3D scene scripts
===============
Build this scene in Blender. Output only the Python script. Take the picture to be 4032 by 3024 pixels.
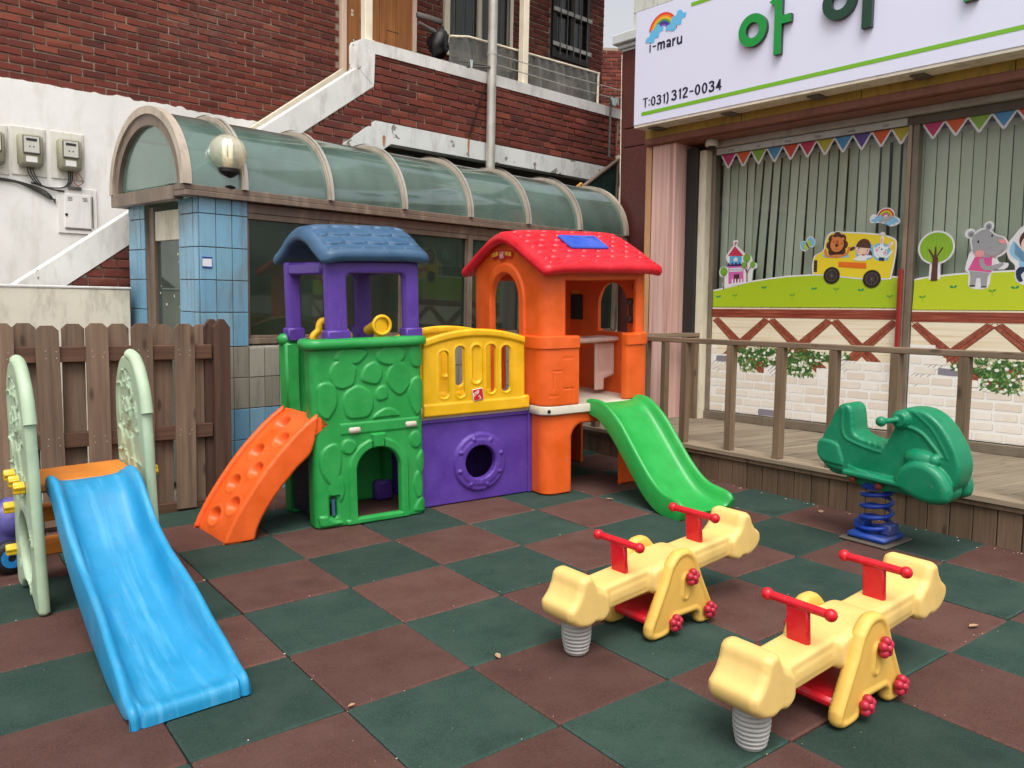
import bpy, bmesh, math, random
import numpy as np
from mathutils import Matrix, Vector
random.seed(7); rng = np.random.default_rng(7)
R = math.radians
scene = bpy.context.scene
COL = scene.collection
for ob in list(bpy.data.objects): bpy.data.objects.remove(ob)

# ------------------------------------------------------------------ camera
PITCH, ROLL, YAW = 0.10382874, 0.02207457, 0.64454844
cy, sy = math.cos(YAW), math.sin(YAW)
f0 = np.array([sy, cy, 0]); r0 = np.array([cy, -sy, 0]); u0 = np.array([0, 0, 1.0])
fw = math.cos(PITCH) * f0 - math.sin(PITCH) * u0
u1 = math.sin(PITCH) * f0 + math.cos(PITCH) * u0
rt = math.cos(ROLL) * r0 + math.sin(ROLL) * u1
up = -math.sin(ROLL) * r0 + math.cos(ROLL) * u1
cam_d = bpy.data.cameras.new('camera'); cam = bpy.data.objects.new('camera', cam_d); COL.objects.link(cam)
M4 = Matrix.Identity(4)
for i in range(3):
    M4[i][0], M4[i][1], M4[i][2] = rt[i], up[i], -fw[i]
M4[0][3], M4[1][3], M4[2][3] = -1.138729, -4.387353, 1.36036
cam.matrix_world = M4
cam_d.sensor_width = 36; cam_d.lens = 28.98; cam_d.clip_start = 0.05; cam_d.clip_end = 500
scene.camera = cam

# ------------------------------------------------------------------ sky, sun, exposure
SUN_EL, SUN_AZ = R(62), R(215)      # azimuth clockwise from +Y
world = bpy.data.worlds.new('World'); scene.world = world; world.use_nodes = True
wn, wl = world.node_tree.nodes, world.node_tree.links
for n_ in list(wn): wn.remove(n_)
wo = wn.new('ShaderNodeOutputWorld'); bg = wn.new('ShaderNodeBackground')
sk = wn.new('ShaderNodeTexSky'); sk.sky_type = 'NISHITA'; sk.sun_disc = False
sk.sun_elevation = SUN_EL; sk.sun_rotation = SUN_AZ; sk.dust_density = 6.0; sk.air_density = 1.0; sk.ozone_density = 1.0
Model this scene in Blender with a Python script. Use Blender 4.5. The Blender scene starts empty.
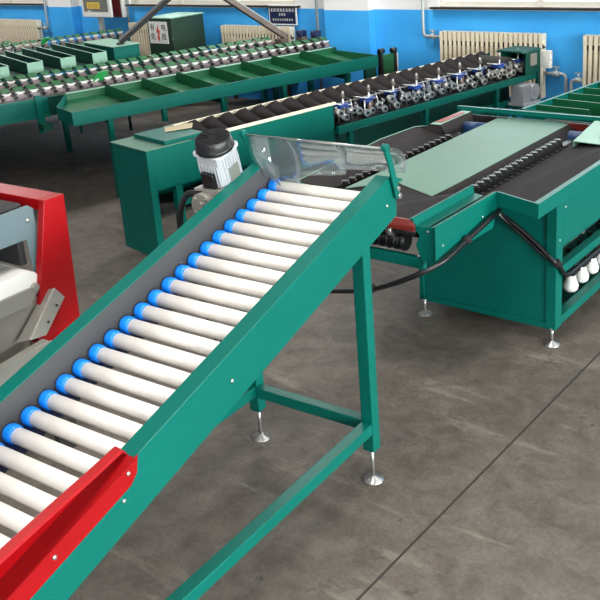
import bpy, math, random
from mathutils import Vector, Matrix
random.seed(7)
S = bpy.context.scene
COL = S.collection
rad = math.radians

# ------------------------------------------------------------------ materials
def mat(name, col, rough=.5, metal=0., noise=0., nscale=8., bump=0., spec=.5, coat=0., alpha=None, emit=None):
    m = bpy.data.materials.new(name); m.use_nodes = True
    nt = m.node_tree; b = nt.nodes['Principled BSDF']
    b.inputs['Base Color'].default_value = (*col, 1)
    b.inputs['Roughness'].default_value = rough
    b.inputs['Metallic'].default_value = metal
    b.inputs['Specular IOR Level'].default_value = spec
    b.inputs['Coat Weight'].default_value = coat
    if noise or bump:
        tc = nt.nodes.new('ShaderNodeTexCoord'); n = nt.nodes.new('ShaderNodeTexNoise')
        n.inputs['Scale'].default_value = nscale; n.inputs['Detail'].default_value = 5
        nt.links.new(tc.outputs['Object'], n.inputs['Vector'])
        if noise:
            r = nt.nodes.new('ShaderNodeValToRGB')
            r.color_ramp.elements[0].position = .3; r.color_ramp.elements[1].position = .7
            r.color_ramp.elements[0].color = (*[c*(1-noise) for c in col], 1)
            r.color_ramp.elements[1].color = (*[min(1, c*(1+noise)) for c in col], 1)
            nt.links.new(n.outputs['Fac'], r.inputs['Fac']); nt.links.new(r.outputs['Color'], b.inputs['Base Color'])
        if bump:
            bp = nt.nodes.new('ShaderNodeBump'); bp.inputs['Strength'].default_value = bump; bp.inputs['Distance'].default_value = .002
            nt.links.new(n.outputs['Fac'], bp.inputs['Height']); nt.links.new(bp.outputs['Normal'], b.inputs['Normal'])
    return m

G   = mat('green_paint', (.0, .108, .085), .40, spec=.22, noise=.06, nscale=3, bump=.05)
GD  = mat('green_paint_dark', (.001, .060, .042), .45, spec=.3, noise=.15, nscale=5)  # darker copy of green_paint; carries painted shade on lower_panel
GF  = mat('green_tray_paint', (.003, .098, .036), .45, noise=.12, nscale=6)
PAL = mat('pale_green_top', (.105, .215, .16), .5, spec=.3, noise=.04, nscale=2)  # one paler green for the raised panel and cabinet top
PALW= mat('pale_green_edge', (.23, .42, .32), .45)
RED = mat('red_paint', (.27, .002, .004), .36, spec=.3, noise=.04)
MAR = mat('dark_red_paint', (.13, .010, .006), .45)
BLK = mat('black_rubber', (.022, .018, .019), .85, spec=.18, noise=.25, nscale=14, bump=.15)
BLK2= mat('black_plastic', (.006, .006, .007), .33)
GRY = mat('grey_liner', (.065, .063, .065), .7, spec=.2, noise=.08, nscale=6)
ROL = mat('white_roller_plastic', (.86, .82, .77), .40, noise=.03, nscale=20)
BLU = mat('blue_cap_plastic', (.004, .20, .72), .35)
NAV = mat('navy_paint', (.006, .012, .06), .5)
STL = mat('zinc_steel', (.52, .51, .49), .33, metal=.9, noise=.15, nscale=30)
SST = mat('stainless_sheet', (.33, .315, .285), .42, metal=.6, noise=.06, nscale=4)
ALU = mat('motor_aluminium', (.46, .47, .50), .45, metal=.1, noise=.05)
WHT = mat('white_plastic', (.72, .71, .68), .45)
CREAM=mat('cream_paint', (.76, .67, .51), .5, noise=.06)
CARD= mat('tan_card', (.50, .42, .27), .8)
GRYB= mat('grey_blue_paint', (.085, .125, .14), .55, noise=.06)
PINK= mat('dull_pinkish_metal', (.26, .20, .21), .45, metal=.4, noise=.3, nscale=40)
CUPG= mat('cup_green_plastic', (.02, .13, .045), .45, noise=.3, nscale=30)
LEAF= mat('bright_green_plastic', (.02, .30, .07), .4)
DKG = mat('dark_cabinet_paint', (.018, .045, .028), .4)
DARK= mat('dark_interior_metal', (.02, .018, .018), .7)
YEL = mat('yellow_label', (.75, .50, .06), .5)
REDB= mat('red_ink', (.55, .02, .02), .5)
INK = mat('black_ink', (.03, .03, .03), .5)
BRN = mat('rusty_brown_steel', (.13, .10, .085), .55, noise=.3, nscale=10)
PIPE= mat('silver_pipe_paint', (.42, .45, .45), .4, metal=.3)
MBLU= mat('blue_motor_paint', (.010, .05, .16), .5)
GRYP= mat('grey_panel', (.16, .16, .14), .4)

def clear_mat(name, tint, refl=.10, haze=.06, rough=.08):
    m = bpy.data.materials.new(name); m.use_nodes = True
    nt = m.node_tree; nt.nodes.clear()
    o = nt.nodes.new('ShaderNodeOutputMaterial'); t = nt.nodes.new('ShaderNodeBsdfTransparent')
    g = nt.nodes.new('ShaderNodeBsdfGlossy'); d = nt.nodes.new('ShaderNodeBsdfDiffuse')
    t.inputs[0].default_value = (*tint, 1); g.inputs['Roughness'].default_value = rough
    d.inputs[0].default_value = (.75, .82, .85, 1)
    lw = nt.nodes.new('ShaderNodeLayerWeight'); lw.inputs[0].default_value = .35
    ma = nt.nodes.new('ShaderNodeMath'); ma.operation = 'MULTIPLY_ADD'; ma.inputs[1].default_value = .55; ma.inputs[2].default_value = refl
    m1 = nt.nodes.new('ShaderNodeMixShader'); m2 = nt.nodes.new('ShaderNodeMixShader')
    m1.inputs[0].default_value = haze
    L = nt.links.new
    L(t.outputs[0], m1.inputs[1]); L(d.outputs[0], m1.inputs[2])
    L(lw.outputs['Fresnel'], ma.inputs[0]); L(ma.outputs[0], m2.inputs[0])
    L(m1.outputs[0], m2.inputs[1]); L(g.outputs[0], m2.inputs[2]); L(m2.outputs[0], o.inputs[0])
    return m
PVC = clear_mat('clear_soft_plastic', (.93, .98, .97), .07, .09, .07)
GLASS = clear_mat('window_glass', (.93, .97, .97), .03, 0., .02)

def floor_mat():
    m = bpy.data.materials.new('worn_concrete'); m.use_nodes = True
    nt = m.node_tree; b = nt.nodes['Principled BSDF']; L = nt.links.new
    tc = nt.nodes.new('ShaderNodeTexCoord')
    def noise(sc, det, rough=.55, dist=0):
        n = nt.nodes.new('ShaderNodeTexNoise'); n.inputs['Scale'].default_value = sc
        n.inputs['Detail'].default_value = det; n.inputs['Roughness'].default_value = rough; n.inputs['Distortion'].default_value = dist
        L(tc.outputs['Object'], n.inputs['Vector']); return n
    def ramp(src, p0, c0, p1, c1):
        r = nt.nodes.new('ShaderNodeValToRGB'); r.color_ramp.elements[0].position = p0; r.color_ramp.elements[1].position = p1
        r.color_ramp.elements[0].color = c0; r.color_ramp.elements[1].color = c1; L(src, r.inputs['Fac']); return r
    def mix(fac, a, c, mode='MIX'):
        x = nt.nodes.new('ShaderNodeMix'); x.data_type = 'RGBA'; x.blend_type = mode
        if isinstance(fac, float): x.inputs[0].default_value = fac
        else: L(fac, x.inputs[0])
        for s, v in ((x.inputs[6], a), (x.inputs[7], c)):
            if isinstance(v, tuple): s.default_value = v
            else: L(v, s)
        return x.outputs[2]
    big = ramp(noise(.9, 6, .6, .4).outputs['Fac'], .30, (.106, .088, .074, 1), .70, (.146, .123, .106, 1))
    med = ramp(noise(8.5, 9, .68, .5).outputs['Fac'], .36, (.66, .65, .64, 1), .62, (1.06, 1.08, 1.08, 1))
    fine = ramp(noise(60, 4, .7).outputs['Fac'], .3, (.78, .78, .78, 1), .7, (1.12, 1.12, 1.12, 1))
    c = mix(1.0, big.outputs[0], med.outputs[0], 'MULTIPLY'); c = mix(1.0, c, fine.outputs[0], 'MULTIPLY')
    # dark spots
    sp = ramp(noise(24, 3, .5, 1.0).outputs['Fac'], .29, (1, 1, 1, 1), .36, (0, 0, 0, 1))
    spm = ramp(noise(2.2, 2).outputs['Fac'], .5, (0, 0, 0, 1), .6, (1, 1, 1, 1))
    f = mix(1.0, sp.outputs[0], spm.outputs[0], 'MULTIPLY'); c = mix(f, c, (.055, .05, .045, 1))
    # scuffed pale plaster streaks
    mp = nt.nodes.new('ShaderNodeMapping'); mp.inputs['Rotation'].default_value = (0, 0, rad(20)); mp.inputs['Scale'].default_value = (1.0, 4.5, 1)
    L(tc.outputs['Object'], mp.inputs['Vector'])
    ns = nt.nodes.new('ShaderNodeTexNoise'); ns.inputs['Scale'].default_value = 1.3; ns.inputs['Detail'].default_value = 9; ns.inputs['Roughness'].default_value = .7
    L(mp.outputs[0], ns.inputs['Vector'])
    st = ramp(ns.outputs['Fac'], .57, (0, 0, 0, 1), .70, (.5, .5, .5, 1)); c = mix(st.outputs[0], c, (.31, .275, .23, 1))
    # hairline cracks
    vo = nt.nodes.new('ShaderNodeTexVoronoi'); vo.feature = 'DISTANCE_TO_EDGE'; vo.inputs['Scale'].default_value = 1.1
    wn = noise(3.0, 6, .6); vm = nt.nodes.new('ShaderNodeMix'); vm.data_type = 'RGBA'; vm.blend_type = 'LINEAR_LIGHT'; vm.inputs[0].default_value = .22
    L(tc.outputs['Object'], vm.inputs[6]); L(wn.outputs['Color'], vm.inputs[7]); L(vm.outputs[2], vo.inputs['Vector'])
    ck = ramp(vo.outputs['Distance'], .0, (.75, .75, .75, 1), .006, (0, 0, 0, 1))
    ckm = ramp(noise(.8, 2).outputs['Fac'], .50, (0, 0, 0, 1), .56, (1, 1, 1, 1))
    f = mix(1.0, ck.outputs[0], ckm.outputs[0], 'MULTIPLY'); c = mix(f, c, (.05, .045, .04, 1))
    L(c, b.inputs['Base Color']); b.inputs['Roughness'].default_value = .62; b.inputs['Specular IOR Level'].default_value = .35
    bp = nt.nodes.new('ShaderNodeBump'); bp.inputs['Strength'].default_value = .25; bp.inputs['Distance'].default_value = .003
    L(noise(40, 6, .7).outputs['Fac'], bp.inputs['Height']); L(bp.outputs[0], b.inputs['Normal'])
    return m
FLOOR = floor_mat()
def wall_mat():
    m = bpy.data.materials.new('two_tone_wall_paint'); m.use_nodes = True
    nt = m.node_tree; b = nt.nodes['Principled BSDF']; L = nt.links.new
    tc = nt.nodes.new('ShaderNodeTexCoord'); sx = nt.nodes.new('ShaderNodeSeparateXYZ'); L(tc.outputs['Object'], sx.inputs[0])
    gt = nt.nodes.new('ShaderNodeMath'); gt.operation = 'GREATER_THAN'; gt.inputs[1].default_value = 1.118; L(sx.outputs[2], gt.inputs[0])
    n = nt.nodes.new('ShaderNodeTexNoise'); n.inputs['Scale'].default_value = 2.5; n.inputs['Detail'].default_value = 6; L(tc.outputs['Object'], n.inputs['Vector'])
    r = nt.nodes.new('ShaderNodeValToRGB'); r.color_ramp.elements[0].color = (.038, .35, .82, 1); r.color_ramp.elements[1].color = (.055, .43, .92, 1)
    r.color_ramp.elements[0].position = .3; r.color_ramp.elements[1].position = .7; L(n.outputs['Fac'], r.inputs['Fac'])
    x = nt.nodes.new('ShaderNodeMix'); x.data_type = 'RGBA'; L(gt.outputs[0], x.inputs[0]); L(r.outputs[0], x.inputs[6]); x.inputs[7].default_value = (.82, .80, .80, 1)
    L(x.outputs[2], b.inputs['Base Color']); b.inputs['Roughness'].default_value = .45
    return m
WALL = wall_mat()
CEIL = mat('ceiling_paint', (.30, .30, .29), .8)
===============
• THE PROBLEM:
Reproduce, word for word, every line from the start of the records down to and including the line with "for ob in list(bpy.data.objects): bpy.data.objects.remove(ob)"; skip the pictures.

• REPLY:
Build this scene in Blender. Output only the Python script. Take the picture to be 4032 by 3024 pixels.
import bpy, bmesh, math, random
import numpy as np
from mathutils import Matrix, Vector
random.seed(7); rng = np.random.default_rng(7)
R = math.radians
scene = bpy.context.scene
COL = scene.collection
for ob in list(bpy.data.objects): bpy.data.objects.remove(ob)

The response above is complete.